Our 5 year old has attended the same PreSchool/Daycare in our town of residence since he was six weeks old. He is entrenched with a group of friends that he has not only attended ‘school’ with daily, he also plays multiple sports with them year round.  Quite frankly, my husband would like our son to attend his alma mater, a much larger school in the town where we live, my husband works, and we have a beautiful home. I am sure many of y’all are saying, why don’t I just go to work in the district where we live and make everyone happy; please don’t go there: if it were that simple…oh if it were that simple! 😉

There is a new work situation playing into the equation as well, at my school district we are in transition; leadership has changed, we have a new Superintendent and a New Teacher & Administrator Evaluation System statewide: so to say this is going to be a “High Stress Year” would be a little bit of an understatement.

SO WHAT IS BEST TO DO? I honestly don’t know. The one non-negotiable about the situation for my husband and I is that we will not separate our children. They will attend school together…but where?

I have agonized over this decision all summer; finally about two weeks ago I got up the courage to reach out to a Voxer group of administrators I really respect for their take. I cannot thank them enough for their candid replies, both in the group and those of you who took the time to personally give me your input and your own personal stories. This meant the world to me that you cared and understood how hard this decision was, as well as the emotions I was going through.

After weighing all things, both professionally, and personally, we have decided our children WILL BE GOING TO St. Paul Schools with me this year. It will most certainly be difficult at times. My daughter is going to have to step up and help with her brother after school when I am in trainings/meetings, and she understands and is willing to take on this challenge (she truly is amazing and mature beyond her 10 years).

I believe as Principal I must continue to step up and work to make our school not only what I want for MY CHILDREN, but what we want for ALL OF OUR STUDENTS. I know and I do agree that my family must be my priority, but I must factor in that I AM often the only family my students have and they need to know the education they are getting is good enough for my children too.  Perception should not matter, but when it comes to school/community culture in a poor, rural, isolated school it definitely does. I would never want anyone to believe I didn’t feel St. Paul Schools was “good enough” for my own children. IT IS! This school, our teachers and staff are absolutely amazing! My goal is for every school to bring a top quality education to every student; that is what we have done at St. Paul Schools, and I will work tirelessly to make sure we improve on this every single day.

I DON’T KNOW IF I’M MAKING THE RIGHT DECISION….but I’m taking the leap!

A good friend told me I am here at my school this upcoming year for a reason; I believe bringing my children and being a role model of belief in our teachers, staff, & system is one of these reasons.

Sometimes professional decisions are personal, and personal decisions can be professional, I think this is one of those cases.

 

4 Responses to When School & Family Decisions Collide

  1. Daisy, I also dealt with a similar decision and it is such a difficult one!
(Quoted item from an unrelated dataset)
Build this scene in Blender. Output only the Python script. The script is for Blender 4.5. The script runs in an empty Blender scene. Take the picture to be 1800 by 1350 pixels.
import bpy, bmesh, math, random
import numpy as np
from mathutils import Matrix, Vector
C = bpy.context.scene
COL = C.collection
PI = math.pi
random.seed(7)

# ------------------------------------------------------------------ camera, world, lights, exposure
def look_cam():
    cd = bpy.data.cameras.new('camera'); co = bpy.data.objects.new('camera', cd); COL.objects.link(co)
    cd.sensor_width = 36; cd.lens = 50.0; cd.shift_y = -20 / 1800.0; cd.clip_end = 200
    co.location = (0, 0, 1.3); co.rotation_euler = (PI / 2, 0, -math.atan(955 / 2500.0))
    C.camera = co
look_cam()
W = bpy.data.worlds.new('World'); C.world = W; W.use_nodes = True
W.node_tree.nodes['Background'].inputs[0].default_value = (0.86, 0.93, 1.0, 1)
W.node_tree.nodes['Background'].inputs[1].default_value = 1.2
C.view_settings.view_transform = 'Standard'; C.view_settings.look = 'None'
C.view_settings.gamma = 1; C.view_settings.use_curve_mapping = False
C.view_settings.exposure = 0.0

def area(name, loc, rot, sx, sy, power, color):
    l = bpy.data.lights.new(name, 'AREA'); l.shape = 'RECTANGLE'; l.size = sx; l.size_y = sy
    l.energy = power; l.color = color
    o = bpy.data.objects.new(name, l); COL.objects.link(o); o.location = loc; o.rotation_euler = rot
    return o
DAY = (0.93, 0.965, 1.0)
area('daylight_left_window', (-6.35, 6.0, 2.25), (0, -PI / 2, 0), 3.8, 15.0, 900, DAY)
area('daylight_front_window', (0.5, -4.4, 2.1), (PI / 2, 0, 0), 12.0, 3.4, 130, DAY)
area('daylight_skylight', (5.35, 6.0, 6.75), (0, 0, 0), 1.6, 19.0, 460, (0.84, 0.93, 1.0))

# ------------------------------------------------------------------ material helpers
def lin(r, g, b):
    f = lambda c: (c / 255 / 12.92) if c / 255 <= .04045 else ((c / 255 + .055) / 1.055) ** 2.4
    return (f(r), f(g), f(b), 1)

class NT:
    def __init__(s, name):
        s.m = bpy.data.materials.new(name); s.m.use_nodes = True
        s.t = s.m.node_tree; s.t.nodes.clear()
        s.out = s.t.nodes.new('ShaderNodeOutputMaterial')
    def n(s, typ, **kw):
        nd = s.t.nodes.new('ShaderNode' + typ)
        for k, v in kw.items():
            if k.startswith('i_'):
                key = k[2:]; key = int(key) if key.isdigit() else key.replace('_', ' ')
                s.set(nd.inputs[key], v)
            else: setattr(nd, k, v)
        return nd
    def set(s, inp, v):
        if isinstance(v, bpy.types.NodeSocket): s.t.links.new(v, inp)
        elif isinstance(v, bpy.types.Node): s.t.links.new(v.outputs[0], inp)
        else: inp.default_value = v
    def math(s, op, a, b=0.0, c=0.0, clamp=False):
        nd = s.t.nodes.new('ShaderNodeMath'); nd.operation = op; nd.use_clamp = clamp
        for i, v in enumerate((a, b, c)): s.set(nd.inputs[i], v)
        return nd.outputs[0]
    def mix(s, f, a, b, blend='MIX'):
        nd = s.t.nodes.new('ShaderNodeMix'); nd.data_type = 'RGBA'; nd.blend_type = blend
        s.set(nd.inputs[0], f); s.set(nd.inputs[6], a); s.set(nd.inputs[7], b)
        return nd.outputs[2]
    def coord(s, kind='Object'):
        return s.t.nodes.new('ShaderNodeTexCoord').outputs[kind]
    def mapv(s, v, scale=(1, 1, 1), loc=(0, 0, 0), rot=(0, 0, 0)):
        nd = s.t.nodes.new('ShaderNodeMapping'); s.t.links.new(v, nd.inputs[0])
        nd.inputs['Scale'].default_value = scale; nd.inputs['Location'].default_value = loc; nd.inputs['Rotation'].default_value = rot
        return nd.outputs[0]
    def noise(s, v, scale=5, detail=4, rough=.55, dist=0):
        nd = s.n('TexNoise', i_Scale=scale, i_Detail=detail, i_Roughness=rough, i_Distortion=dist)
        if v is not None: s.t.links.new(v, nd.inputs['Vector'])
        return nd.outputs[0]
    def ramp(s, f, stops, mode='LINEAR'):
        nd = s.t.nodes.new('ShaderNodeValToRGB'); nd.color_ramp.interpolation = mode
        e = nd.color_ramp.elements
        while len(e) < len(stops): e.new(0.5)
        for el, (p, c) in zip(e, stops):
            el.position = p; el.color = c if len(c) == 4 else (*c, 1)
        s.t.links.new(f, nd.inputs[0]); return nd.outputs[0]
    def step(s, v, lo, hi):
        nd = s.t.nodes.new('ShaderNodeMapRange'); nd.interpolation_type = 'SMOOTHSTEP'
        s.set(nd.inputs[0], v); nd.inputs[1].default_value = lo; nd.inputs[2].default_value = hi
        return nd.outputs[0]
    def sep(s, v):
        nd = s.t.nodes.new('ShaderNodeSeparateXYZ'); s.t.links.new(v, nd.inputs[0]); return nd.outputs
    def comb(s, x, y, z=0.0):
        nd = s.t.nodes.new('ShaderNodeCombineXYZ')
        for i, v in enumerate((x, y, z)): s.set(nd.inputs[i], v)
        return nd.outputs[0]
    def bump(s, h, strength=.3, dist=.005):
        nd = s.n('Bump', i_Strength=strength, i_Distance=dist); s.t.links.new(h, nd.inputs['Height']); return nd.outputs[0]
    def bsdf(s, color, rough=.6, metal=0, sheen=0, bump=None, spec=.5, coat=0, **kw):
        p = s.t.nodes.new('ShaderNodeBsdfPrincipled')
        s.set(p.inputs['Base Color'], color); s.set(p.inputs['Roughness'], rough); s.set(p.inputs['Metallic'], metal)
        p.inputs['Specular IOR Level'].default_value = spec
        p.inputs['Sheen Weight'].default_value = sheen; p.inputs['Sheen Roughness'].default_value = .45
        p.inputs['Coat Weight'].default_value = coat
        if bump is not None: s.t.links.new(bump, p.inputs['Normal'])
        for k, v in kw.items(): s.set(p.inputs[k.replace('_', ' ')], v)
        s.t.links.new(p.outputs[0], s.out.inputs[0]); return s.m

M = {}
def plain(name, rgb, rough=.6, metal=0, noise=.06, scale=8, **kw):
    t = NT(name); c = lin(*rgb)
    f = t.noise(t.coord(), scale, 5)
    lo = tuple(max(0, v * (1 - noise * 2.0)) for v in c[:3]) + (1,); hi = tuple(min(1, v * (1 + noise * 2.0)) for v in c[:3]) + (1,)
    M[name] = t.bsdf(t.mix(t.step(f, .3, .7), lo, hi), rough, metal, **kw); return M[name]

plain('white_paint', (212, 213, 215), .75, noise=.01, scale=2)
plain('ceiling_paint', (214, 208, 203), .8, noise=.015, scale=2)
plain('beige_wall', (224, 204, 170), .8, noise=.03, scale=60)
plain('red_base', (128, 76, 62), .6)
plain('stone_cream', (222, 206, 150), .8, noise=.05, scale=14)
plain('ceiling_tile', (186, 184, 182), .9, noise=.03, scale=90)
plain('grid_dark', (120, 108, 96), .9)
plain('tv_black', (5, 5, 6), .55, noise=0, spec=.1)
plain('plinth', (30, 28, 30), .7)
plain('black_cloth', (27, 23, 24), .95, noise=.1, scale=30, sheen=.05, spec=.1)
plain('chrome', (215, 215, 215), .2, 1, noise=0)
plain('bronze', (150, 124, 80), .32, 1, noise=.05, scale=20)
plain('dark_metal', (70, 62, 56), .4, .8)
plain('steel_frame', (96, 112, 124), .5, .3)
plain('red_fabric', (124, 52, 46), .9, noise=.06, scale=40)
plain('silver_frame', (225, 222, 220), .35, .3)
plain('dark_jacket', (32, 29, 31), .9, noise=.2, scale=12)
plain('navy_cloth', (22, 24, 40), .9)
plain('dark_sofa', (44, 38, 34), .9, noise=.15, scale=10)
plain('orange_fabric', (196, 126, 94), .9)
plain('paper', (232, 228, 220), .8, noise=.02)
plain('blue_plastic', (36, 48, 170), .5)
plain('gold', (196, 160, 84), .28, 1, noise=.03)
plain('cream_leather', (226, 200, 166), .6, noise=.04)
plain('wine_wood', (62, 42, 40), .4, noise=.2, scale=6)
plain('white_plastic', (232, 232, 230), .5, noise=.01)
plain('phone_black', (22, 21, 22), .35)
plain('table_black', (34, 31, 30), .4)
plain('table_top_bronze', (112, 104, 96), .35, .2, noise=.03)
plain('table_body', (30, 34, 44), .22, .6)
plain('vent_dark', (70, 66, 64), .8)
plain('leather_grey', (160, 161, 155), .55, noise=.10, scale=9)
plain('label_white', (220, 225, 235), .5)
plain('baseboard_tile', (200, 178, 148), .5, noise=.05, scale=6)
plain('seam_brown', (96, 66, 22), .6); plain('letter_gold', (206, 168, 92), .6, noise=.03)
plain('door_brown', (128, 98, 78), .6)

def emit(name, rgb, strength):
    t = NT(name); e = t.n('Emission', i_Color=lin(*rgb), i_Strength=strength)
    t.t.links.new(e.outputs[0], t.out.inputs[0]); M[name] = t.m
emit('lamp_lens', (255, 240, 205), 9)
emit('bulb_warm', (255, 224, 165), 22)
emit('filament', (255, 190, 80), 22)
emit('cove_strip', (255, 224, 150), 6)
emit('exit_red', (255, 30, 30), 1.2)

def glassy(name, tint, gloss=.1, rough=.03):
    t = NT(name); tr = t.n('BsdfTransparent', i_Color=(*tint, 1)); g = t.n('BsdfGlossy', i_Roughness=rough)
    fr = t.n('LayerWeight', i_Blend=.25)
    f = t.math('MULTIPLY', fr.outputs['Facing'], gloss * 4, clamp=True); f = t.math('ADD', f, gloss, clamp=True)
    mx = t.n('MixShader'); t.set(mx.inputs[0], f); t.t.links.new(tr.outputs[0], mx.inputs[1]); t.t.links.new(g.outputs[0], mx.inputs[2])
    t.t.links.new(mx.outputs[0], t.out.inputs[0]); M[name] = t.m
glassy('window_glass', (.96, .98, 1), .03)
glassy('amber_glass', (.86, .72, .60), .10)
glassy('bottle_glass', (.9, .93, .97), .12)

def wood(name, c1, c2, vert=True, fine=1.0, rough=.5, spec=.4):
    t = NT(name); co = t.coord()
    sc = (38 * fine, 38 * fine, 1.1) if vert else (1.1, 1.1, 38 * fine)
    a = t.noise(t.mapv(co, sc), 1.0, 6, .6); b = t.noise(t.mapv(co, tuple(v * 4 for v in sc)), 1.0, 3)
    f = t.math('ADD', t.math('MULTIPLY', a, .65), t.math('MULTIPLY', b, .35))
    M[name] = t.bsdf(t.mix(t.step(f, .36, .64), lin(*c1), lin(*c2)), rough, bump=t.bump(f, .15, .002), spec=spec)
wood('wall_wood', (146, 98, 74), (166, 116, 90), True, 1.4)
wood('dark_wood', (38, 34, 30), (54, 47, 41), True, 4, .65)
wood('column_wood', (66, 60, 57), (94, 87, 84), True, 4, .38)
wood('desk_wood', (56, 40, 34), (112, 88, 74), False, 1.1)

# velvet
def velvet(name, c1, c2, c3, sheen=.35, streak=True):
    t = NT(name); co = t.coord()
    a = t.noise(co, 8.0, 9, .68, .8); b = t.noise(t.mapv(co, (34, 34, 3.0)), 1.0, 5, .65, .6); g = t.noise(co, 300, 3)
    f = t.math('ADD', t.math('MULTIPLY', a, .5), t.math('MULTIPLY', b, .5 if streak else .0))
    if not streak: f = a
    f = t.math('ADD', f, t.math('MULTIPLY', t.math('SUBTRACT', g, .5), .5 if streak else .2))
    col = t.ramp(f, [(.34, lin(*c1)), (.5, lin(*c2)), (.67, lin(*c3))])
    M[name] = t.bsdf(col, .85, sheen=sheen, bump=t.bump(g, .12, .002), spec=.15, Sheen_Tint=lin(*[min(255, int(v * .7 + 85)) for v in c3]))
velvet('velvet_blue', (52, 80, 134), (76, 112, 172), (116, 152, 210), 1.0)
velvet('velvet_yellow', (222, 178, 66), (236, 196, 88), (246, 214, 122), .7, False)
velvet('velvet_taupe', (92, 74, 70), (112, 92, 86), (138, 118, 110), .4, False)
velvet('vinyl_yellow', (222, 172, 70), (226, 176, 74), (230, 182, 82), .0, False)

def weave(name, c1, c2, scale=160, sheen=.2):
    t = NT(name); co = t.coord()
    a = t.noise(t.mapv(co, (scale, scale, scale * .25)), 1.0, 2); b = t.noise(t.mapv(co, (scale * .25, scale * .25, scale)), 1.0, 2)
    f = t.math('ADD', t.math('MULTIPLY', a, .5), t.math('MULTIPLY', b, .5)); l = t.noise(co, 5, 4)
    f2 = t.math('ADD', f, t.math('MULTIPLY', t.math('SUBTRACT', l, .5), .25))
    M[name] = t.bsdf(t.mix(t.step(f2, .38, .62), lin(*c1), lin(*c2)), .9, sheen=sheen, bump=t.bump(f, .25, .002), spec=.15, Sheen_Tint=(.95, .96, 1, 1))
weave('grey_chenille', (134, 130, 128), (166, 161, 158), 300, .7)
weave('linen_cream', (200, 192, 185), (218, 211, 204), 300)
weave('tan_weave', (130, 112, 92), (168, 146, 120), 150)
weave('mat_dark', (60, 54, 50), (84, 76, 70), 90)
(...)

My decision was also the same – my children attend the school where I am the Principal. My daughter loves it. My son wouldn’t know the difference if he carried it in with him in a paper bag! I am glad to know that there are other “Principal Moms” who agonize over these things as well. I am so sorry I missed you tonight on PrincipalCast but I look forward to connecting very soon.

  2. Holly Sutherland said:

    Great decision! I always feel that I miss so much when your kids are with you!

  3. Greg said:

    Wonderful blog Daisy!

  4. Julie A Shultz-Bartlett said:

    I know this was a difficult decision for you and your family. I work 45 minutes away from where my children go to school (in our home district). My district is much lower SES than our home district. I love where I lead. I would send my kids to our schools. Taking our kids to school with us, especially when we teach/lead outside our residential district, is one that many teachers and principals struggle with. Each makes her/his own decisions. I’ve seen it done both ways with great success. I wish you and your family a wonderful new school year. I am jealous of your commute conversations! I miss those.